Surtout, le premier ministre a l'habileté d'abolir les uns après les autres les éléments qui l'encombrent, en suscitant la critique, certes, mais sans jamais soulever de tsunami.

Ainsi, on a vu disparaître Droits et démocratie, le formulaire long du recensement, on a vu les compressions dans l'aide financière aux groupes de défense des droits.

Parallèlement, on a vu apparaître des pratiques menaçantes pour la démocratie: recours aux projets de loi mammouth, tentatives de prorogation pour museler le Parlement... et la création, cette fois-ci, d'un Bureau de la liberté de religion qui, dans les faits, hiérarchise les droits et soulève des craintes quant à la nécessaire séparation entre l'Église et l'État.

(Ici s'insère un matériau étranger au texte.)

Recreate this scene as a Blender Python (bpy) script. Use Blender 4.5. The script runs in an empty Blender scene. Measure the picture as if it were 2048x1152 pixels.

Les termes employés par Stephen Harper lors de l'annonce de ce Bureau parlent d'eux-mêmes. Il définit la liberté de religion comme étant le fondement de toutes les libertés! Il affirme vouloir faire de la liberté de religion un élément prioritaire de la politique étrangère du Canada.

Certes, il existe à travers le monde beaucoup d'exemples où les libertés de conscience et de religion sont outrancièrement violées. Toutefois, ces atteintes ne sont ni plus nombreuses, ni plus ni moins graves que celles qui touchent les femmes, les minorités raciales ou encore les homosexuels. Pourquoi établir une hiérarchie devant des horreurs qui sont toutes à combattre? Pourquoi enfin cette hiérarchisation des droits ne vaudrait-elle qu'en politique étrangère et qu'à l'extérieur du Canada?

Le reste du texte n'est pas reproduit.